◆ What needs to be done
Write the data out again, character for character, with no images.

____ Data section

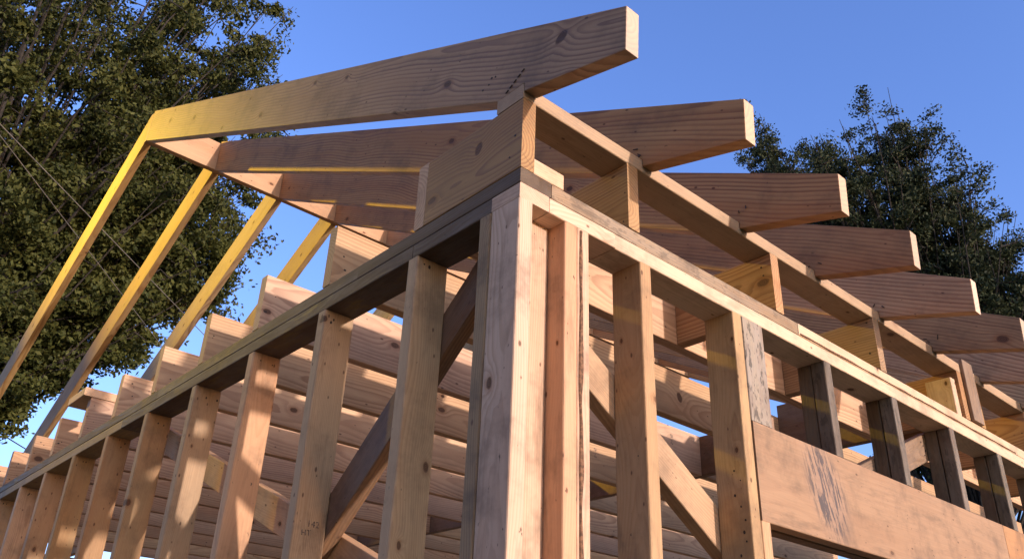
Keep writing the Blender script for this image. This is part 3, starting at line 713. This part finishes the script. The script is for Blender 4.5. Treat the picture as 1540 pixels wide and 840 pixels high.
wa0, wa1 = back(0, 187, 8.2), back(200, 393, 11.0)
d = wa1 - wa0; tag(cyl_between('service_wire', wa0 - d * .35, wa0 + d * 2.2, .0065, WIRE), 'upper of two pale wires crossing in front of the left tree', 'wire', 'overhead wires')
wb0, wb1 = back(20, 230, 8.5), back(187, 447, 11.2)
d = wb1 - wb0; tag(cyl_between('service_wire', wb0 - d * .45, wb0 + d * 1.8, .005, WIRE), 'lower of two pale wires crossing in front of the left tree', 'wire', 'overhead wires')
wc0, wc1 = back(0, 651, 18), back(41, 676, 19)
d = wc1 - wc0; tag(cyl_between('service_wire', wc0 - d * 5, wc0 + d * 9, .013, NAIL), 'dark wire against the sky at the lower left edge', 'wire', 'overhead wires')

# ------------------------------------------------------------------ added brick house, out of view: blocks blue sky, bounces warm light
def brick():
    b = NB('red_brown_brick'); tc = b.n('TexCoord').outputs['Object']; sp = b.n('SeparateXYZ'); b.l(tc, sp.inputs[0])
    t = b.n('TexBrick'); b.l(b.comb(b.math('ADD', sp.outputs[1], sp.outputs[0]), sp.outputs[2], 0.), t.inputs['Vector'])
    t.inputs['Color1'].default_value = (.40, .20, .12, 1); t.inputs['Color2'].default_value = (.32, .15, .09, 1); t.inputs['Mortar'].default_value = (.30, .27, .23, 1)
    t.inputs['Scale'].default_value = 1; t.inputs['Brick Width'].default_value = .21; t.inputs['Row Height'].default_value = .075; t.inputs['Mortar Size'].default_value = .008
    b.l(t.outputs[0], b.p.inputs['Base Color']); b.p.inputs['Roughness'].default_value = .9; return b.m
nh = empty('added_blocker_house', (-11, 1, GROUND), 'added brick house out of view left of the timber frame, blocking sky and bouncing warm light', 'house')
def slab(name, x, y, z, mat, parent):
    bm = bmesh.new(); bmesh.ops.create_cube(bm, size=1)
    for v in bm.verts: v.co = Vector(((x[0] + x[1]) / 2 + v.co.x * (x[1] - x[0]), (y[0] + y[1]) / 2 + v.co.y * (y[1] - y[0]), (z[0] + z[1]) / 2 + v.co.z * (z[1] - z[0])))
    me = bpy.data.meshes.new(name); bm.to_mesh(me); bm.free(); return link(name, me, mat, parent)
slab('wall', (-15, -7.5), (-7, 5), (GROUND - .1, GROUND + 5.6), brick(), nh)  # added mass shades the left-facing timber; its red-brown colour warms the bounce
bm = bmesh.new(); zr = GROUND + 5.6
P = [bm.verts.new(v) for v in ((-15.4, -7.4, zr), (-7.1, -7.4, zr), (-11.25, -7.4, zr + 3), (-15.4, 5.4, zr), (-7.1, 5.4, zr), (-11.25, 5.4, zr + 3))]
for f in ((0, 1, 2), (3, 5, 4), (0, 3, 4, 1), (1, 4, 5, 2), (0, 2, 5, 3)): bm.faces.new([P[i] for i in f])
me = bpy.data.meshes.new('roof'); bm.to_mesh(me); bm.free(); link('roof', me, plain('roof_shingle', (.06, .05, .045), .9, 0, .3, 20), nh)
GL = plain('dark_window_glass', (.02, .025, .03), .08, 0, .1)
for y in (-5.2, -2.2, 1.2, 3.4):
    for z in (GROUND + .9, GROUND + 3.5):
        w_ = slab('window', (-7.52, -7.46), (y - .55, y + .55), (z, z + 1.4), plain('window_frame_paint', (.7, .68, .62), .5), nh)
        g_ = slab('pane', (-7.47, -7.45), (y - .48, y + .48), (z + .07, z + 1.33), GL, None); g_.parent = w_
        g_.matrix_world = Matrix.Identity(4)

________

◆ Written solution
Keep writing the Blender script for this image. This is part 3, starting at line 713. This part finishes the script. The script is for Blender 4.5. Treat the picture as 1540 pixels wide and 840 pixels high.
wa0, wa1 = back(0, 187, 8.2), back(200, 393, 11.0)
d = wa1 - wa0; tag(cyl_between('service_wire', wa0 - d * .35, wa0 + d * 2.2, .0065, WIRE), 'upper of two pale wires crossing in front of the left tree', 'wire', 'overhead wires')
wb0, wb1 = back(20, 230, 8.5), back(187, 447, 11.2)
d = wb1 - wb0; tag(cyl_between('service_wire', wb0 - d * .45, wb0 + d * 1.8, .005, WIRE), 'lower of two pale wires crossing in front of the left tree', 'wire', 'overhead wires')
wc0, wc1 = back(0, 651, 18), back(41, 676, 19)
d = wc1 - wc0; tag(cyl_between('service_wire', wc0 - d * 5, wc0 + d * 9, .013, NAIL), 'dark wire against the sky at the lower left edge', 'wire', 'overhead wires')

# ------------------------------------------------------------------ added brick house, out of view: blocks blue sky, bounces warm light
def brick():
    b = NB('red_brown_brick'); tc = b.n('TexCoord').outputs['Object']; sp = b.n('SeparateXYZ'); b.l(tc, sp.inputs[0])
    t = b.n('TexBrick'); b.l(b.comb(b.math('ADD', sp.outputs[1], sp.outputs[0]), sp.outputs[2], 0.), t.inputs['Vector'])
    t.inputs['Color1'].default_value = (.40, .20, .12, 1); t.inputs['Color2'].default_value = (.32, .15, .09, 1); t.inputs['Mortar'].default_value = (.30, .27, .23, 1)
    t.inputs['Scale'].default_value = 1; t.inputs['Brick Width'].default_value = .21; t.inputs['Row Height'].default_value = .075; t.inputs['Mortar Size'].default_value = .008
    b.l(t.outputs[0], b.p.inputs['Base Color']); b.p.inputs['Roughness'].default_value = .9; return b.m
nh = empty('added_blocker_house', (-11, 1, GROUND), 'added brick house out of view left of the timber frame, blocking sky and bouncing warm light', 'house')
def slab(name, x, y, z, mat, parent):
    bm = bmesh.new(); bmesh.ops.create_cube(bm, size=1)
    for v in bm.verts: v.co = Vector(((x[0] + x[1]) / 2 + v.co.x * (x[1] - x[0]), (y[0] + y[1]) / 2 + v.co.y * (y[1] - y[0]), (z[0] + z[1]) / 2 + v.co.z * (z[1] - z[0])))
    me = bpy.data.meshes.new(name); bm.to_mesh(me); bm.free(); return link(name, me, mat, parent)
slab('wall', (-15, -7.5), (-7, 5), (GROUND - .1, GROUND + 5.6), brick(), nh)  # added mass shades the left-facing timber; its red-brown colour warms the bounce
bm = bmesh.new(); zr = GROUND + 5.6
P = [bm.verts.new(v) for v in ((-15.4, -7.4, zr), (-7.1, -7.4, zr), (-11.25, -7.4, zr + 3), (-15.4, 5.4, zr), (-7.1, 5.4, zr), (-11.25, 5.4, zr + 3))]
for f in ((0, 1, 2), (3, 5, 4), (0, 3, 4, 1), (1, 4, 5, 2), (0, 2, 5, 3)): bm.faces.new([P[i] for i in f])
me = bpy.data.meshes.new('roof'); bm.to_mesh(me); bm.free(); link('roof', me, plain('roof_shingle', (.06, .05, .045), .9, 0, .3, 20), nh)
GL = plain('dark_window_glass', (.02, .025, .03), .08, 0, .1)
for y in (-5.2, -2.2, 1.2, 3.4):
    for z in (GROUND + .9, GROUND + 3.5):
        w_ = slab('window', (-7.52, -7.46), (y - .55, y + .55), (z, z + 1.4), plain('window_frame_paint', (.7, .68, .62), .5), nh)
        g_ = slab('pane', (-7.47, -7.45), (y - .48, y + .48), (z + .07, z + 1.33), GL, None); g_.parent = w_
        g_.matrix_world = Matrix.Identity(4)